Wednesday, August 22, 2007

TxDOT Might Allow Electronic Billboards

This is not good news. It seems that TxDOT officials are considering allowing new electronic advertising on billboards along our freeways. They say they would not allow the new billboards on rural roads, and that cities would have to approve any new billboards within their city limits.

They claim the billboards would be safe, because they would allow it to change only every 8 seconds, and the change must be complete within 2 seconds. They said they would not allow any constantly moving pictures.

I have my doubts as to whether a billboard that changes every 8 seconds would be safe. There are enough bad drivers on our roads already, and I suspect that this would be a distraction for many. Do we really need to take the chance on making our roads even less safe than they already are?

Of course, I understand how it might be hard for TxDOT to say no to the signs. They've put up enough of the big black monstrosities themselves. And the Republicans running our state government don't seem to have the ability to say no to any kind of business venture, no matter how bad an idea it is.

But even if the new billboards are safe, do we really want a bunch of huge new signs cluttering our roadways? I thought we had settled this back in 1965 with the Highway Beautification Act.
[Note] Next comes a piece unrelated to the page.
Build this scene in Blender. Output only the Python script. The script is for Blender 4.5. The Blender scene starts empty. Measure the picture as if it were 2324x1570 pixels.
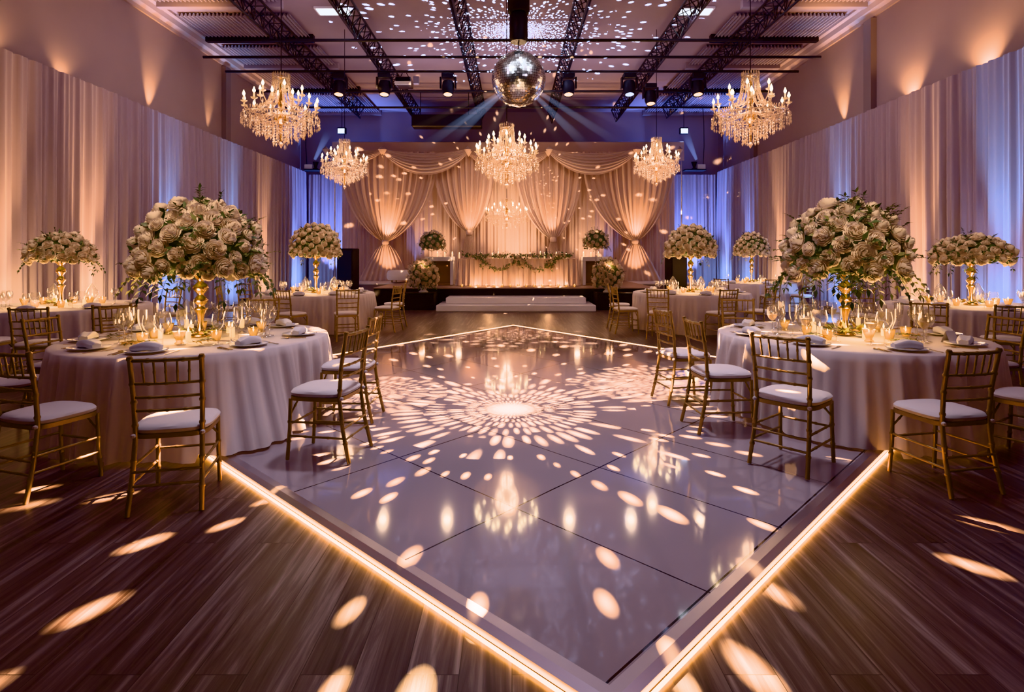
# Wedding reception hall: drapes, dance floor, round tables, chandeliers, mirror ball.
import bpy, math, random
from math import sin, cos, pi, sqrt, atan2, radians, floor, exp, hypot
from mathutils import Vector, Matrix, Euler, noise
R = random.Random(11)
SC = bpy.context.scene
COL = SC.collection

# ---------------------------------------------------------------- camera
EYE, FPX, CX, CY = 1.5, 1300.0, 1162.0, 582.0      # camera height, focal length and horizon of the photograph (2324 x 1570)
cam = bpy.data.cameras.new('camera'); camo = bpy.data.objects.new('camera', cam); COL.objects.link(camo)
camo.location = (0, 0, EYE); camo.rotation_euler = (pi/2, 0, 0)
cam.sensor_width = 36; cam.lens = FPX/2324*36; cam.shift_y = (CY-785)/2324; cam.shift_x = 0
cam.clip_end = 200
SC.camera = camo
def gp(px, py, z=0.0):                              # a spot on a level surface -> metres
    Y = FPX*(EYE-z)/(py-CY); return ((px-CX)*Y/FPX, Y)

# ---------------------------------------------------------------- mesh helpers
class MB:
    def __init__(s): s.v = []; s.f = []; s.m = []
    def add(s, vs, fs, mi=0):
        b = len(s.v); s.v += [tuple(v) for v in vs]; s.f += [tuple(b+i for i in f) for f in fs]; s.m += [mi]*len(fs); return s
    def box(s, c, d, rz=0, mi=0, ch=0.0):
        x, y, z = d[0]/2, d[1]/2, d[2]/2
        if ch <= 0:
            vs = [(-x,-y,-z),(x,-y,-z),(x,y,-z),(-x,y,-z),(-x,-y,z),(x,-y,z),(x,y,z),(-x,y,z)]
            fs = [(3,2,1,0),(4,5,6,7),(0,1,5,4),(1,2,6,5),(2,3,7,6),(3,0,4,7)]
        else:
            vs = []; 
            def ring(ins, zz): 
                a, b = x-ins, y-ins; k = ch
                for p in ((-a+k*(ins==0),-b),(a-k*(ins==0),-b),(a,-b+k*(ins==0)),(a,b-k*(ins==0)),(a-k*(ins==0),b),(-a+k*(ins==0),b),(-a,b-k*(ins==0)),(-a,-b+k*(ins==0))): vs.append((p[0],p[1],zz))
            def ring2(ins, zz):
                a, b, k = x-ins, y-ins, max(ch-ins*0.4, ch*.4)
                for p in ((-a+k,-b),(a-k,-b),(a,-b+k),(a,b-k),(a-k,b),(-a+k,b),(-a,b-k),(-a,-b+k)): vs.append((p[0],p[1],zz))
            ring2(ch,-z); ring2(0,-z+ch); ring2(0,z-ch); ring2(ch,z)
            fs = [tuple(range(7,-1,-1)), tuple(range(24,32))]
            for r in range(3):
                for i in range(8): fs.append((r*8+i, r*8+(i+1)%8, (r+1)*8+(i+1)%8, (r+1)*8+i))
        cr, sr = cos(rz), sin(rz)
        return s.add([(c[0]+a*cr-b*sr, c[1]+a*sr+b*cr, c[2]+e) for a, b, e in vs], fs, mi)
    def tube(s, path, r, n=8, cap=True, mi=0, closed=False):
        P = [Vector(p) for p in path]; m = len(P)
        rr = [r]*m if isinstance(r, (int, float)) else list(r)
        vs = []; up = None
        for i in range(m):
            if closed: t = P[(i+1) % m]-P[i-1]
            else: t = P[min(i+1, m-1)]-P[max(i-1, 0)]
            if t.length < 1e-9: t = Vector((0,0,1))
            t.normalize()
            if up is None:
                up = Vector((0,0,1)) if abs(t.z) < .9 else Vector((1,0,0))
            a = up-t*up.dot(t)
            if a.length < 1e-6: a = t.orthogonal()
            a.normalize(); b = t.cross(a); up = a
            for k in range(n):
                q = 2*pi*k/n; vs.append(P[i]+(a*cos(q)+b*sin(q))*rr[i])
        fs = []
        for i in range(m if closed else m-1):
            j = (i+1) % m
            for k in range(n): fs.append((i*n+k, i*n+(k+1) % n, j*n+(k+1) % n, j*n+k))
        if cap and not closed: fs += [tuple(range(n-1,-1,-1)), tuple((m-1)*n+k for k in range(n))]
        return s.add(vs, fs, mi)
    def lathe(s, prof, n=16, c=(0,0,0), rib=None, mi=0, cap=False):
        vs = []; fs = []; m = len(prof)
        for r, z in prof:
            for k in range(n):
                q = 2*pi*k/n; q2 = r*(1+(rib*(k % 2) if rib else 0))
                vs.append((c[0]+q2*cos(q), c[1]+q2*sin(q), c[2]+z))
        for i in range(m-1):
            for k in range(n): fs.append((i*n+k, i*n+(k+1) % n, (i+1)*n+(k+1) % n, (i+1)*n+k))
        if cap: fs += [tuple(range(n-1,-1,-1)), tuple((m-1)*n+k for k in range(n))]
        return s.add(vs, fs, mi)
    def grid(s, fn, nu, nv, wrap=False, mi=0):
        vs = []; fs = []
        for j in range(nv+1):
            for i in range(nu if wrap else nu+1): vs.append(fn(i/nu, j/nv))
        w = nu if wrap else nu+1
        for j in range(nv):
            for i in range(nu):
                i2 = (i+1) % w; fs.append((j*w+i, j*w+i2, (j+1)*w+i2, (j+1)*w+i))
        return s.add(vs, fs, mi)
    def octa(s, p, r, h, mi=0, n=4):
        x, y, z = p
        vs = [(x,y,z+h*.4),(x,y,z-h*.6)]+[(x+r*cos(2*pi*k/n), y+r*sin(2*pi*k/n), z) for k in range(n)]
        fs = [(0, 2+k, 2+(k+1) % n) for k in range(n)]+[(1, 2+(k+1) % n, 2+k) for k in range(n)]
        return s.add(vs, fs, mi)
    def leaf(s, p, d, nrm, L, w, mi=0, bend=.25):
        d = Vector(d).normalized(); nrm = Vector(nrm); sd = d.cross(nrm)
        if sd.length < 1e-4: sd = d.orthogonal()
        sd.normalize(); nn = sd.cross(d).normalized(); p = Vector(p)
        mid = p+d*L*.45+nn*(-L*bend*.15); tip = p+d*L-nn*L*bend
        return s.add([p, mid+sd*w*.5+nn*w*.12, tip, mid-sd*w*.5+nn*w*.12, mid], [(0,1,4),(1,2,4),(2,3,4),(3,0,4)], mi)
    def mesh(s, name, mats, smooth=True, sharp=42):
        me = bpy.data.meshes.new(name); me.from_pydata(s.v, [], s.f); 
        for m in (mats if isinstance(mats, (list, tuple)) else [mats]): me.materials.append(m)
        if any(s.m): me.polygons.foreach_set('material_index', s.m)
        if smooth:
            me.polygons.foreach_set('use_smooth', [True]*len(me.polygons))
            if sharp: me.set_sharp_from_angle(angle=radians(sharp))
        me.update(); return me
    def build(s, name, mats, parent=None, smooth=True, sharp=42, loc=None, rz=None):
        return put(name, s.mesh(name, mats, smooth, sharp), parent, loc, rz)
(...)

Didn't that act limit the number of billboards allowed on our roadsides? This is just a bad idea. It would make our cities and freeways (and tollways) much uglier places. It is a failing of our modern society that we feel the need to slap an advertisement on any blank space.

It's simply wrong that only weeks after Lady Bird Johnson's death, the Republicans want to start cluttering up our landscape again.

1 comment:

  1. Actually they already are, jo.

    In Houston last weekend the TxDOT electronic traffic advisory boards were flashing: "Hurrican Forming in Gulf -- Keep Your Gas Tanks Full".

    Hard to determine whether that's more advertisement than a terror warning, though. Does it qualify as part of the threat matrix if the government is scaring the suburban sheeple to buy gasoline as the prices run up?